The official rationale for overturning the election centered on claims by Romanian security services that Georgescu’s late surge was attributable to a Russian-orchestrated campaign on TikTok designed to manipulate voters. President Klaus Iohannis asserted that the lack of public evidence only proved how well Moscow hides its tracks. However, the U.S. House Judiciary Committee’s 160-page report, based on internal documents and emails, comprehensively challenges this narrative. It reveals that TikTok consistently assessed that Moscow “did not conduct a coordinated influence operation to boost Georgescu’s campaign” and shared these findings with both Romanian authorities and the European Commission. This critical counter-assessment was never disclosed to the public by officials, who continued to publicly promote the disinformation claim as the primary justification for nullifying the vote.

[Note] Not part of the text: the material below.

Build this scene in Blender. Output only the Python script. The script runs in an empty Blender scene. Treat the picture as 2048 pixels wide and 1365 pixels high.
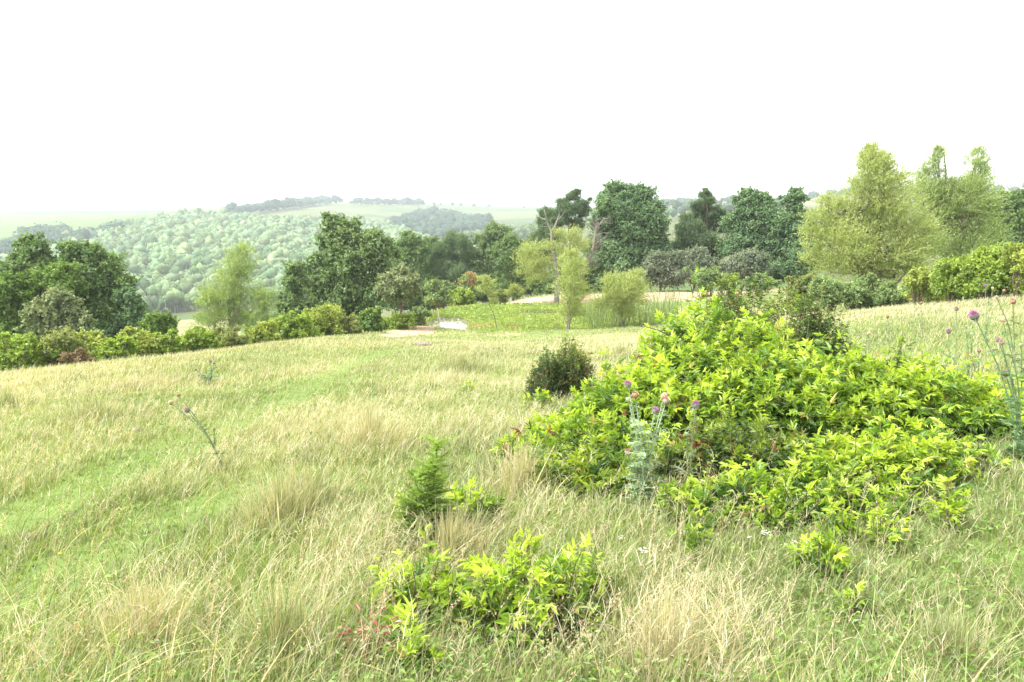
import bpy, math, random
import numpy as np

rng = np.random.default_rng(7)
random.seed(7)
R_ = math.radians
sc = bpy.context.scene
col = sc.collection
pi = math.pi

# ------------------------------------------------------------------ camera, sky, sun, exposure
FPX = 1607.0                      # focal length in photo pixels (photo 2048 wide)
PITCH = math.atan(262.0 / FPX)    # horizon at photo row 420
EYE = 1.7
cam_d = bpy.data.cameras.new("camera")
cam_d.sensor_width = 36.0
cam_d.lens = FPX / 2048.0 * 36.0
cam_d.clip_start = 0.05
cam_d.clip_end = 12000.0
cam = bpy.data.objects.new("camera", cam_d)
cam.location = (0, 0, EYE)
cam.rotation_euler = (pi / 2 - PITCH, 0, 0)
col.objects.link(cam)
sc.camera = cam

SUN_EL, SUN_AZ = R_(57), R_(-105)          # azimuth from +Y towards +X
w = bpy.data.worlds.new("World")
sc.world = w
w.use_nodes = True
nt = w.node_tree
nt.nodes.clear()
o_ = nt.nodes.new("ShaderNodeOutputWorld")
bg = nt.nodes.new("ShaderNodeBackground")
sky = nt.nodes.new("ShaderNodeTexSky")
sky.sky_type = 'NISHITA'
sky.sun_disc = False
sky.sun_elevation = SUN_EL
sky.sun_rotation = SUN_AZ
sky.air_density = 1.0
sky.dust_density = 2.0
sky.ozone_density = 1.0
hs = nt.nodes.new("ShaderNodeHueSaturation")   # thin overcast: the sky's blue washed out
hs.inputs["Saturation"].default_value = 0.06
nt.links.new(sky.outputs[0], hs.inputs["Color"])
nt.links.new(hs.outputs[0], bg.inputs["Color"])
bg.inputs["Strength"].default_value = 0.15
nt.links.new(bg.outputs[0], o_.inputs["Surface"])

sun_d = bpy.data.lights.new("sun", 'SUN')
sun_d.energy = 1.5
sun_d.angle = R_(14)
sun_d.color = (1.0, 0.975, 0.94)
sun = bpy.data.objects.new("sun", sun_d)
from mathutils import Vector
_d = Vector((math.sin(SUN_AZ) * math.cos(SUN_EL), math.cos(SUN_AZ) * math.cos(SUN_EL), math.sin(SUN_EL)))
sun.rotation_euler = _d.to_track_quat('Z', 'Y').to_euler()
sun.location = (0, 0, 60)
col.objects.link(sun)

sc.view_settings.view_transform = 'Standard'
sc.view_settings.look = 'None'
sc.view_settings.exposure = 2.22
sc.view_settings.gamma = 1.0
sc.render.engine = 'CYCLES'
sc.cycles.max_bounces = 6
sc.cycles.diffuse_bounces = 3
sc.cycles.transmission_bounces = 4
sc.cycles.glossy_bounces = 2
sc.cycles.volume_bounces = 1
sc.cycles.use_denoising = True
sc.cycles.caustics_reflective = False
sc.cycles.caustics_refractive = False

# ------------------------------------------------------------------ pixels and points
CP, SP = math.cos(PITCH), math.sin(PITCH)


def P(u, v, Y):
    """world point at photo pixel (u, v) and forward distance Y"""
    x = (u - 1024.0) / FPX
    yu = -(v - 682.5) / FPX
    dy = CP + yu * SP
    dz = -SP + yu * CP
    return np.array([x * Y / dy, Y, EYE + dz * Y / dy])


def to_px(p):
    """photo pixel of world points (n,3)"""
    d = p - np.array([0, 0, EYE])
    f = d[:, 1] * CP - d[:, 2] * SP
    f = np.where(np.abs(f) < 1e-6, 1e-6, f)
    up = d[:, 1] * SP + d[:, 2] * CP
    return 1024 + FPX * d[:, 0] / f, 682.5 - FPX * up / f


def _hash(ix, iy, iz, seed):
    M = np.uint32
    h = (ix.astype(np.int64) * 374761393 + iy.astype(np.int64) * 668265263 + iz.astype(np.int64) * 2147483647 + seed * 974711) & 0xffffffff
    h = h.astype(np.uint32)
    h = (h ^ (h >> M(13))) * M(1274126177)
    h = (h ^ (h >> M(16))) * M(2246822519)
    h = h ^ (h >> M(15))
    return h.astype(np.float64) / 4294967295.0


def noise2(x, y, seed=0):
    x = np.asarray(x, float); y = np.asarray(y, float)
    ix, iy = np.floor(x), np.floor(y)
    fx, fy = x - ix, y - iy
    fx = fx * fx * (3 - 2 * fx); fy = fy * fy * (3 - 2 * fy)
    z = np.zeros_like(ix)
    a = _hash(ix, iy, z, seed); b = _hash(ix + 1, iy, z, seed)
    c = _hash(ix, iy + 1, z, seed); d = _hash(ix + 1, iy + 1, z, seed)
    return (a * (1 - fx) + b * fx) * (1 - fy) + (c * (1 - fx) + d * fx) * fy


def fbm2(x, y, seed=0, n=3):
    s, a, t = 0, 1.0, 0
    for k in range(n):
        s = s + a * noise2(x * 2 ** k, y * 2 ** k, seed + 17 * k); t += a; a *= 0.5
    return s / t


def sstep(a, b, x):
    t = np.clip((x - a) / (b - a), 0, 1)
    return t * t * (3 - 2 * t)


def unit(v):
    return v / np.maximum(np.linalg.norm(v, axis=-1, keepdims=True), 1e-9)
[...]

Beyond disputing the Russian interference claims, the committee’s report details how EU mechanisms were weaponized against political speech. It found that Romanian officials aggressively used the EU’s Digital Services Act (DSA) – a regulation touted as a tool to create safer online spaces – to pressure platforms into silencing content supporting "populist and nationalist candidates" like Georgescu. Authorities issued expansive content takedown demands, at times arguing that court-ordered blocks in Romania should apply globally—a move investigators saw as a direct attempt to censor the influential Romanian diaspora, which heavily supported Georgescu. Demands included orders to remove content deemed disrespectful to the ruling left-wing PSD party and, after Georgescu’s first-round win, a sweeping mandate to remove "all materials containing Calin Georgescu images," which TikTok refused.
The pressure campaign extended beyond government channels. The report identifies EU-funded non-governmental organizations, empowered as "Trusted Flaggers" under the DSA, as key actors in targeting pro-Georgescu speech. Notably, the EU-financed Bulgarian-Romanian Observatory of Digital Media submitted hundreds of censorship requests targeting what the committee characterized as standard conservative viewpoints on issues like environmental policy and EU border controls. Following the election annulment, the European Commission opened a formal DSA investigation into TikTok for allegedly failing to mitigate "systemic risks" to election integrity, further pressuring the platform’s moderation policies. Meanwhile, Georgescu himself was arrested, charged with incitement against constitutional order, and barred from running in the new election, which was won by the globalist-backed candidate Nicusor Dan.
The Romanian case is presented not as an isolated incident but as the most severe example of a wider EU strategy. The committee’s investigation concluded that since the DSA took effect, the European Commission has pressured platforms to censor content ahead of elections in Slovakia, the Netherlands, France, Moldova and Ireland, as well as during the 2024 EU parliamentary elections. “In all of these cases…documents demonstrate a clear bias toward censoring conservative and populist parties,” the report states. This historical context reframes the events in Romania from a national political crisis into a potential test case for the extent of EU institutional intervention in member states' democratic processes.
The overturning of Romania’s presidential election results represents a profound moment for democratic norms within the European Union. While justified by authorities as a defense against foreign subversion, evidence suggests the response may have involved the domestic subversion of political speech and electoral outcomes. The clash between sovereign popular will and supranational bureaucratic power, mediated through digital platforms and novel regulatory frameworks, sets a contentious precedent. As the report indicates, the mechanisms deployed in Romania remain active, raising critical questions about the future of free political expression and the integrity of electoral contests across the European bloc. The episode underscores a growing tension where the tools designed to protect democracies can potentially be wielded to undermine their foundational principles.